In the 1930s, they were transported to Zhongqing in China's southwestern Sichuan province from Beijing -- by train, truck and ship -- for safety reasons when China fought against the invasion by Japanese troops during World War Two.
Amazingly, 10 drum-shaped stone blocks, each weighing one tonne, from China's Warring States Period (475-221 B.C.) emerged unscathed from the journey to Zhongqing and back to Beijing, Chang said.
"Nobody could believe that the damage was so small when the boxes were opened," he said.
Soon afterwards, the treasures were moved south again because of the 1949 civil war, and then to Taiwan, where it took 23 months to complete cataloguing them.

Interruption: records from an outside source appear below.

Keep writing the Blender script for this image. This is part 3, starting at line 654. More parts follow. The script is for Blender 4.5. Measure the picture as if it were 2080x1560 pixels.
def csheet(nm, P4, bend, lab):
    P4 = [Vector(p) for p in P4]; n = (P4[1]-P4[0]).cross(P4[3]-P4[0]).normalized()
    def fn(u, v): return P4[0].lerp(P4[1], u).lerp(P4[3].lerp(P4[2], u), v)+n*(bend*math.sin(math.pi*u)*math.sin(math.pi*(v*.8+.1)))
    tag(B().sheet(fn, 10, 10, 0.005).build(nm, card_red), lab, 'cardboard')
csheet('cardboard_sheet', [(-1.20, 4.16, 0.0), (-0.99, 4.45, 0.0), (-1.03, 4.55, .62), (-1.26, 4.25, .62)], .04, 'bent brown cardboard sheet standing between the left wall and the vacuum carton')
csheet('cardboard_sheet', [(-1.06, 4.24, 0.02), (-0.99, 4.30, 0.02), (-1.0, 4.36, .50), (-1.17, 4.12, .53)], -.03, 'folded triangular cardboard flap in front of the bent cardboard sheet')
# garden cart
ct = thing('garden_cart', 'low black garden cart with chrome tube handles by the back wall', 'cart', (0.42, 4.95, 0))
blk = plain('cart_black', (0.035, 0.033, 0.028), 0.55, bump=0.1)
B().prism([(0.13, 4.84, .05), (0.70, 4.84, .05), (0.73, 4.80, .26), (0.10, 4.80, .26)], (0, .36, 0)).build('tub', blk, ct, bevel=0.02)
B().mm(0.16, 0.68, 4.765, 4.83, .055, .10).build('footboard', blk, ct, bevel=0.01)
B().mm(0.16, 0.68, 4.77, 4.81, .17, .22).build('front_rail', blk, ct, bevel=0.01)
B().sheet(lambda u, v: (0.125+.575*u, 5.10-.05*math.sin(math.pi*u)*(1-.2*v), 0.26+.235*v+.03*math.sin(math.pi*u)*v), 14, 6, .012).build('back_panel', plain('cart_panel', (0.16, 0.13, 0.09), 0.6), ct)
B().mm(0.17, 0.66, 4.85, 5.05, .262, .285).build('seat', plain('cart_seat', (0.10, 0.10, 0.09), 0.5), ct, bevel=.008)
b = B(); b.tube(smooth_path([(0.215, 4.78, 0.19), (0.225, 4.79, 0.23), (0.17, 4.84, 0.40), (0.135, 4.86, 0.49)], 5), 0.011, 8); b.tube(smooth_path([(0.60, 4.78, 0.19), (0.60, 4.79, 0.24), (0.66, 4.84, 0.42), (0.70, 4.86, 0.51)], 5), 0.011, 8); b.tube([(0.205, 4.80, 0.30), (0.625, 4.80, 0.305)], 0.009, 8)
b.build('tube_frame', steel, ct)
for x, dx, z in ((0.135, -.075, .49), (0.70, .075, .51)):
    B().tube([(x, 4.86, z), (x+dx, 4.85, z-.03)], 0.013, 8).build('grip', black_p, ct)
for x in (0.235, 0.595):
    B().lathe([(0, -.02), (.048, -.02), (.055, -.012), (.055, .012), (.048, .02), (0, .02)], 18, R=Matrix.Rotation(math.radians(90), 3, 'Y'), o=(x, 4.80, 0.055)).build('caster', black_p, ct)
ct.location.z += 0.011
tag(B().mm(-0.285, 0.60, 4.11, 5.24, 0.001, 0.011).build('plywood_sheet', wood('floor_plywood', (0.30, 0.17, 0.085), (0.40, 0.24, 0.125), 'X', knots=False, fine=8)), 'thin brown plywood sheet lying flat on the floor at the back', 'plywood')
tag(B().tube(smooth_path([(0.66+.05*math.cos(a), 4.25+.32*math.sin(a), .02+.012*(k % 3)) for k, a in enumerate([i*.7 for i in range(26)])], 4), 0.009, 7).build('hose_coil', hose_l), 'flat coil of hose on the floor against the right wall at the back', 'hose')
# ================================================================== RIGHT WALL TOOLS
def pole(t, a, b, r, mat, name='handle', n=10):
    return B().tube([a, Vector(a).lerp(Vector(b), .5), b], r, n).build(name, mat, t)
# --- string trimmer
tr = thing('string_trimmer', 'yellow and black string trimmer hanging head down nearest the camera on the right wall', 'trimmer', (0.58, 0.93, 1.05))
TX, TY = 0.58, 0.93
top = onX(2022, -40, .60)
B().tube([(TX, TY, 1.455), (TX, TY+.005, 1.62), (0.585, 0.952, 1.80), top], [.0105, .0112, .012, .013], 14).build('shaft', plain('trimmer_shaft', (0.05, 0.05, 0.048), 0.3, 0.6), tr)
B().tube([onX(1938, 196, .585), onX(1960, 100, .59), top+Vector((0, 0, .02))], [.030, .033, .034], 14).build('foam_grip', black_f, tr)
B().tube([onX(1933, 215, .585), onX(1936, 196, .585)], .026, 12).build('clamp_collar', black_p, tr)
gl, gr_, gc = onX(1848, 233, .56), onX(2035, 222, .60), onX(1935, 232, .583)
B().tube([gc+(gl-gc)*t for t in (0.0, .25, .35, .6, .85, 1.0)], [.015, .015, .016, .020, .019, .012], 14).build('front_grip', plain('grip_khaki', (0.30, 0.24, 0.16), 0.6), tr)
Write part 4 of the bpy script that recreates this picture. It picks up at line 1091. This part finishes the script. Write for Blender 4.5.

Now, 47 years later, some of the treasures will be on the move again, this time to the United States, a country which Taiwan views as a priority in foreign relations.
Starting on March 12 this year, more than 400 masterpieces of painting, calligraphy and antiquities will tour four museums in the United States for 13 months.
Negotiations on the U.S. exhibition started in 1991 and it is still being hotly debated here whether some of the treasures should go abroad -- partly because they are fragile and, most important, because of fears that China may claim ownership when they are in the United States.
"We have to make sure nothing will go wrong. Any damage will be unforgivable in history," said Chang, who has spent more than 50 years with the treasures.
Taiwan and the United States reached agreement in December 1994 on the exhibition, dubbed the "Splendours of Imperial China."
"We have obtained the U.S. judiciary guarantee that all of them will come back to Taiwan after the exhibition," Chang said.
The collection, worth an estimated US$1 billion, will be put on display at the Metropolitan Museum of Art in New York City, the Art Institute of Chicago, the Asian Art Museum in San Francisco and the National Gallery of Art in the U.S. capital Washington.
Diplomacy is one of the reasons Taiwan agreed to lend the treasures. "The exhibition will enable the Republic of China (Taiwan) to use culture to expand the room for foreign relations," a museum statement said.
Only 31 countries recognise Taiwan, seen by China as a renegade province after the civil war ended in 1949. Washington switched diplomatic ties to Beijing from Taipei in 1979.
"We want to make the Palace Museum a world museum, and its works appreciated not only by the royal families in the past or by the Taiwan people now ," Chang said.
Before the end of China's Ching Dynasty (1644-1911), the treasures were open only to the royal family.
Taiwan is willing to share the treasures with other countries but not with their original home, although Beijing has said it would not confiscate the treasures if they were exhibited in China.
"We have a lot of concerns such as the security, the exhibition condition and the facilities. It is very unlikely we will display them in mainland China," Chang said.